Technical Product Specification

Intel® Server Board S1600JP TPS Platform Management Functional Overview
4.6.4.3
Concurrent Server Management Use of Multiple Ethernet Controllers
Provided the HW supports a management link between the BMC and a NIC port, the BMC FW
supports concurrent OOB LAN management sessions for the following combination:
Two on-board NIC ports
One on-board NIC and the optional dedicated add-in management NIC
Two on-board NICs and optional dedicated add-in management NIC
All NIC ports must be on different subnets for the above concurrent usage models.
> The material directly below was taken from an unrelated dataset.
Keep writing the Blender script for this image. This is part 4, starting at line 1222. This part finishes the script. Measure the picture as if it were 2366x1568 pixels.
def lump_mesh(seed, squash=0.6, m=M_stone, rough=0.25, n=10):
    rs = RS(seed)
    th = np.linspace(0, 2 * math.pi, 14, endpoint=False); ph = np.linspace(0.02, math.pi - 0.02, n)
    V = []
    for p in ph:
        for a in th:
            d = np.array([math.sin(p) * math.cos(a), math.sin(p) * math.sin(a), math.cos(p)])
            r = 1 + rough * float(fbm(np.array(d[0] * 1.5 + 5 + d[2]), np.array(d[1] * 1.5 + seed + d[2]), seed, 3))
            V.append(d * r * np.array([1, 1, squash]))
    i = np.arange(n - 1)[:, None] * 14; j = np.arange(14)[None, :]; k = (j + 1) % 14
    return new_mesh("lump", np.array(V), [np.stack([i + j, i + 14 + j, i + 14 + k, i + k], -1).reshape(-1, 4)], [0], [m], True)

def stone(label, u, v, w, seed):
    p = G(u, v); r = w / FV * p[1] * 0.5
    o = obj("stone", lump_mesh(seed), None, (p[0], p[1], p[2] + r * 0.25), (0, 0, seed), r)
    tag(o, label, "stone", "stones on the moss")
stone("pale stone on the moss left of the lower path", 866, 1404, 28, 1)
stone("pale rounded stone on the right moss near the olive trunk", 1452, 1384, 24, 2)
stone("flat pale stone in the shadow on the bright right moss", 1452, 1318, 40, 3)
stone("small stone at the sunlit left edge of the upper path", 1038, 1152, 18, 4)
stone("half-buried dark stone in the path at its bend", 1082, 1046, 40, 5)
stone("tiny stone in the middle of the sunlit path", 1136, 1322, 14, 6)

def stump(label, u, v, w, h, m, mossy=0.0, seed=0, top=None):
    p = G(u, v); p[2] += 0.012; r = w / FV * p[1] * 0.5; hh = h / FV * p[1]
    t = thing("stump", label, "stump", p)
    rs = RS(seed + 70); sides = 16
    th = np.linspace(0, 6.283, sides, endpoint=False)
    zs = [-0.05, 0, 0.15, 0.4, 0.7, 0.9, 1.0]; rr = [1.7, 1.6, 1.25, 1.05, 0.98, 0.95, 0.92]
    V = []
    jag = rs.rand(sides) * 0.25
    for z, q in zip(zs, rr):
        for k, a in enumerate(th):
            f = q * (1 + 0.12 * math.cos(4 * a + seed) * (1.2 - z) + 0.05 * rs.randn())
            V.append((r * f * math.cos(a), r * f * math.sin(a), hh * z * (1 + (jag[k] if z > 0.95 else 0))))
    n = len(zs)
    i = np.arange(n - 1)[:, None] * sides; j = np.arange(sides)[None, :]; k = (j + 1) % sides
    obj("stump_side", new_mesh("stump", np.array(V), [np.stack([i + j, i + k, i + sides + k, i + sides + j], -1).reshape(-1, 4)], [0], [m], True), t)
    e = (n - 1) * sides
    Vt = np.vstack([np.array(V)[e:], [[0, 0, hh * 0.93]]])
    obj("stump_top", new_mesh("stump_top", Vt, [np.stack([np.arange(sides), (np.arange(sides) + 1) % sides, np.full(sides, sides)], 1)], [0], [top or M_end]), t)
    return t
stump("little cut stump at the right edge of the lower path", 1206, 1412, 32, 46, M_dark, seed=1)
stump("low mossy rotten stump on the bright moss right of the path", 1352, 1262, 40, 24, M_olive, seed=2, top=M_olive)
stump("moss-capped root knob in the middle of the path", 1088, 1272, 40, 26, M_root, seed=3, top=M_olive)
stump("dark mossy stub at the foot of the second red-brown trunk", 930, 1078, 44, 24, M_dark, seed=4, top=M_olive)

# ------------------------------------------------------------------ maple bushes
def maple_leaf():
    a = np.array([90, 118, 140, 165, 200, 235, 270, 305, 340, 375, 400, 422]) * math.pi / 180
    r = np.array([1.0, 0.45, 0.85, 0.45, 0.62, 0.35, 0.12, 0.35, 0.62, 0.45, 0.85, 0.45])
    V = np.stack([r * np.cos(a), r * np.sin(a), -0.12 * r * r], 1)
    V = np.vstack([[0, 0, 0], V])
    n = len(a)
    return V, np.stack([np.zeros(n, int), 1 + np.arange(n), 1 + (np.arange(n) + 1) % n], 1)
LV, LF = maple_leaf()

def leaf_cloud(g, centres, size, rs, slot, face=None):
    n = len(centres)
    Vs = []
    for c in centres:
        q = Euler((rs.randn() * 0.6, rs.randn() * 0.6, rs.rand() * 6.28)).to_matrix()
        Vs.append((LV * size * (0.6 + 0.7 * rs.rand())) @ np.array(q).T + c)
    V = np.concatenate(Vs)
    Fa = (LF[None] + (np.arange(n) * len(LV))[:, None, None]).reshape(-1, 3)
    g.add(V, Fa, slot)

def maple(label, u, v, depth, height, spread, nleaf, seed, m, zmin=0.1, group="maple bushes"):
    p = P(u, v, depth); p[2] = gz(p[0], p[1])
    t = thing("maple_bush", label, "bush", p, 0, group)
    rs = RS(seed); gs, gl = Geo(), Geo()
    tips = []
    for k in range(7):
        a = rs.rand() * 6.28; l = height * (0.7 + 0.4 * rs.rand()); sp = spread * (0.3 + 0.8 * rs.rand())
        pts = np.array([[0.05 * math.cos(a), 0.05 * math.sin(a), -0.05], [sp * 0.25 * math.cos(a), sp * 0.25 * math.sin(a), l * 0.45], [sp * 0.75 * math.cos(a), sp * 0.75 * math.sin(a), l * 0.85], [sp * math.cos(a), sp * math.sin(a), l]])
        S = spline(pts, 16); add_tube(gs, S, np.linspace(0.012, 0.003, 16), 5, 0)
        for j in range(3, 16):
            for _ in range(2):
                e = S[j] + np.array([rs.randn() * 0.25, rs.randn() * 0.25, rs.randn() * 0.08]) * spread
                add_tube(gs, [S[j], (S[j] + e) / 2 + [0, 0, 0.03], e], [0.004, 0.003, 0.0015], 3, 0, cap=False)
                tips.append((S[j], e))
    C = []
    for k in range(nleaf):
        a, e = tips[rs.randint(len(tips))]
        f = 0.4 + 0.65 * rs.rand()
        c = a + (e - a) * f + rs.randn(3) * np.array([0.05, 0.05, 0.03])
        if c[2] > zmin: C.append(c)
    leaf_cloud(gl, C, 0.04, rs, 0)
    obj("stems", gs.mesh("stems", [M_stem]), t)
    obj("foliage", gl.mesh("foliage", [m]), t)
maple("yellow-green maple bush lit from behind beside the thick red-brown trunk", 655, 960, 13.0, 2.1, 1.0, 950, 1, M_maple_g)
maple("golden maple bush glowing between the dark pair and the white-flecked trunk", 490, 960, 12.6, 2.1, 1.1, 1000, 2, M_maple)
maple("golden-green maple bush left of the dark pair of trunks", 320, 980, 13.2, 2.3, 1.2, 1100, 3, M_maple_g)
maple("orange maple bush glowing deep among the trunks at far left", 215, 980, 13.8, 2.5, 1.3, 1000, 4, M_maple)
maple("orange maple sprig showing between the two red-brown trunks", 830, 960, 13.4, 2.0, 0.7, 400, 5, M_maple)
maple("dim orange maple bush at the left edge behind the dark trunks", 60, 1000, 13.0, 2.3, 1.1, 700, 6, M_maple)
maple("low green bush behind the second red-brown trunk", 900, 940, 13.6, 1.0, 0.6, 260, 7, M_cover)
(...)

MAC addresses are assigned for management NICs from a pool of up to three MAC addresses
allocated specifically for manageability. The total number of MAC addresses in the pool is
dependent on the product HW constraints (for example, a board with two NIC ports available for
manageability would have a MAC allocation pool of two addresses).
For these channels, support can be enabled for IPMI-over-LAN and DHCP.
For security reasons, embedded LAN channels have the following default settings:
IP Address: Static
All users disabled
Network failover mode must be used for IPMI capable interfaces that are on the same subnet.
Host-BMC communication over the same physical LAN connection also known as “loopback”
is not supported. This includes “ping” operations.
On baseboards with more than two onboard NIC ports, only the first two ports can be used as
BMC LAN channels. The remaining ports have no BMC connectivity.
Maximum bandwidth supported by BMC LAN channels are as follows:
BMC LAN 1 (Baseboard NIC port)
100M (10M in DC off state)
BMC LAN 2 (Baseboard NIC port)
100M (10M in DC off state)
BMC LAN 3 (Dedicated NIC)
1000M
4.6.5
IPv6 Support
In addition to IPv4, the Intel
®
Server Board S1600JP supports IPv6 for manageability channels.
Configuration of IPv6 is provided by extensions to the IPMI Set and Get LAN Configuration
Parameters commands as well as through a Web Console IPv6 configuration web page.
The BMC supports IPv4 and IPv6 simultaneously so they are both configured separately and
completely independently. For example, IPv4 can be DHCP configured while IPv6 is statically
configured or vice versa. The parameters for IPv6 are similar to the parameters for IPv4 with the
following differences:
An IPv6 address is 16 bytes versus 4 bytes for IPv4.
An IPv6 prefix is 0 to 128 bits whereas IPv4 has a 4 byte subnet mask.